Mas ainda não falei quase nada sobre o RelevO de agosto… Invertendo o pêndulo de edições anteriores, apenas dois textos em prosa estão presentes: um trecho de “Metamorfoses do Sr. Ovídio”, de Julia Raiz, e “mas que inferno”, de Mariana Soeiro. Contos curtos e pedaços de romances ou novelas não deixam entrever, exatamente, o potencial de um autor, uma autora, trazem sinais desse potencial, e o maior deles é nossa curiosidade por ler mais – o que os dois textos provocaram em mim. A poesia ocupou, também proporcionalmente, mais espaço. As traduções de Piotr Kilanowski para poemas de Halyna Petrosaniak, Vasyl Stus e Serhij Zhadan se ocupam do problema da guerra e suas consequências nos indivíduos, e as boas surpresas que foram os poemas “9 tempos para entrar no mar”, de Raquel Zepka, e “Monocultura”, de Fernanda Lira, panorama que é completado pela tradução feita por Laura Assis do poema “A casa”, da poeta queniana Warsan Shire. Todos os poemas deslocam perspectivas, cada um a seu modo, afirmam um olhar diferente sobre a parte da realidade que trazem à superfície – e este é um traço da poesia que diz ao que veio. No mais, continuo curtindo as colunas Enclave e Brazilliance, sem deixar de lembrar que poesia e ficção são o que fazem de RelevO um jornal sempre esperado por leitor_s (menos pelos recusados indignados).

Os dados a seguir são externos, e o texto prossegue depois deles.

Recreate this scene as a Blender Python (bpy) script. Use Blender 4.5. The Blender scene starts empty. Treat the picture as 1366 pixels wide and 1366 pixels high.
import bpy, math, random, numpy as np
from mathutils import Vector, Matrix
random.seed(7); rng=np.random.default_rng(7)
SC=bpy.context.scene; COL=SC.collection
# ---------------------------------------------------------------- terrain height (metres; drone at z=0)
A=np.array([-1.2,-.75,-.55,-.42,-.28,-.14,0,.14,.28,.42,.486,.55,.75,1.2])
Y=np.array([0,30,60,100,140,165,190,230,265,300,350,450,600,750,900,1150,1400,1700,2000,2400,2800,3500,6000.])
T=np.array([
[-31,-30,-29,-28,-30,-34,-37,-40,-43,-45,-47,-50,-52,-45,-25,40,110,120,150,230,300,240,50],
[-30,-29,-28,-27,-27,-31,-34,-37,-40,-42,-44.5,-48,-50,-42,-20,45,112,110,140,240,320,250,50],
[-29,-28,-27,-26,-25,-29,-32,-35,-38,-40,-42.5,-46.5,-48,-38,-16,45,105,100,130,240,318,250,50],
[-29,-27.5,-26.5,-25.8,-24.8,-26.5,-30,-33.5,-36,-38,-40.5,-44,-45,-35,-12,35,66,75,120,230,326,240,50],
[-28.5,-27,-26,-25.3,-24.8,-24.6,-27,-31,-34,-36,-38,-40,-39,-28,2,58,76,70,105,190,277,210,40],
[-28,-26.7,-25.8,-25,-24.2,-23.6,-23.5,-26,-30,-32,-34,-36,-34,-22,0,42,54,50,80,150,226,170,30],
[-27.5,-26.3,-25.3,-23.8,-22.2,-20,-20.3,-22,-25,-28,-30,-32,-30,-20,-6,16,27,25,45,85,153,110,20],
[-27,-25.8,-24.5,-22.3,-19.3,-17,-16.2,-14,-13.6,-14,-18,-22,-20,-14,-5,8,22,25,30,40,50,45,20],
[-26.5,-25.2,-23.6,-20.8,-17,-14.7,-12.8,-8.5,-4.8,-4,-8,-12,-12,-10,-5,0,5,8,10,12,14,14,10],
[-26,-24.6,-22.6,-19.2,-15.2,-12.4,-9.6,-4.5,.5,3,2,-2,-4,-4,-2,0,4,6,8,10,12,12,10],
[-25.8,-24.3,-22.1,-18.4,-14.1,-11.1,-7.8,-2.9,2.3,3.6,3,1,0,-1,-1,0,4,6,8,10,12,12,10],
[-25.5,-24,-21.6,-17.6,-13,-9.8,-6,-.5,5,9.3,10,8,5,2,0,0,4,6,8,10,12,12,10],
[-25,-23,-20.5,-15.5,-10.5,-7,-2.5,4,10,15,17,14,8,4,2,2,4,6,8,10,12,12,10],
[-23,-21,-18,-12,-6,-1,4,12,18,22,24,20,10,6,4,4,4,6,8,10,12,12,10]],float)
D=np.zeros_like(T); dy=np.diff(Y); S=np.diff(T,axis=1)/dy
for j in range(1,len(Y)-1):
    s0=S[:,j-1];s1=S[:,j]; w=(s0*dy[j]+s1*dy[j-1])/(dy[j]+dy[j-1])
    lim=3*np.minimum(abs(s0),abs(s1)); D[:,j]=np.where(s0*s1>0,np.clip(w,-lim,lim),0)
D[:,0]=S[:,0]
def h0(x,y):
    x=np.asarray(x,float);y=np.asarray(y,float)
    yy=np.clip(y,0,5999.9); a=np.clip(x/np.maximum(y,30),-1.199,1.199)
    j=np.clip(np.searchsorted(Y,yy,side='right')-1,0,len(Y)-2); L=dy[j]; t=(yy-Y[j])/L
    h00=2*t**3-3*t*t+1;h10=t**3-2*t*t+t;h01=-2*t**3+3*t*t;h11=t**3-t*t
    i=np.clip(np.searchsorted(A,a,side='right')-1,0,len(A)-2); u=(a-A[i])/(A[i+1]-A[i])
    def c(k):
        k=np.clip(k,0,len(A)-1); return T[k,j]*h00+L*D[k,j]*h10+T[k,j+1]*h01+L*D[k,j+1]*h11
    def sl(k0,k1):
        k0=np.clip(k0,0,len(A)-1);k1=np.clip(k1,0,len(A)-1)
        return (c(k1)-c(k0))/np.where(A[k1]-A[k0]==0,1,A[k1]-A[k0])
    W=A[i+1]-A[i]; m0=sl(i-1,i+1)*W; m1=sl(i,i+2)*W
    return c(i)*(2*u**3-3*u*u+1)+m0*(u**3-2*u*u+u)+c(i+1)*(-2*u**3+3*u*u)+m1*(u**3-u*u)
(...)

Pós-escrito: para que todo o acima escrito não ganhe ar de encenação, preciso dizer que antes de escrever os dois últimos parágrafos não aguentei a curiosidade e perguntei ao editor se as cartas eram reais. Não sem algum espanto (porque havia a esperança do contrário) recebi a confirmação: as manifestações indignadas de autores recusados – sim, ao que parece todos do gênero masculino – são absolutamente reais.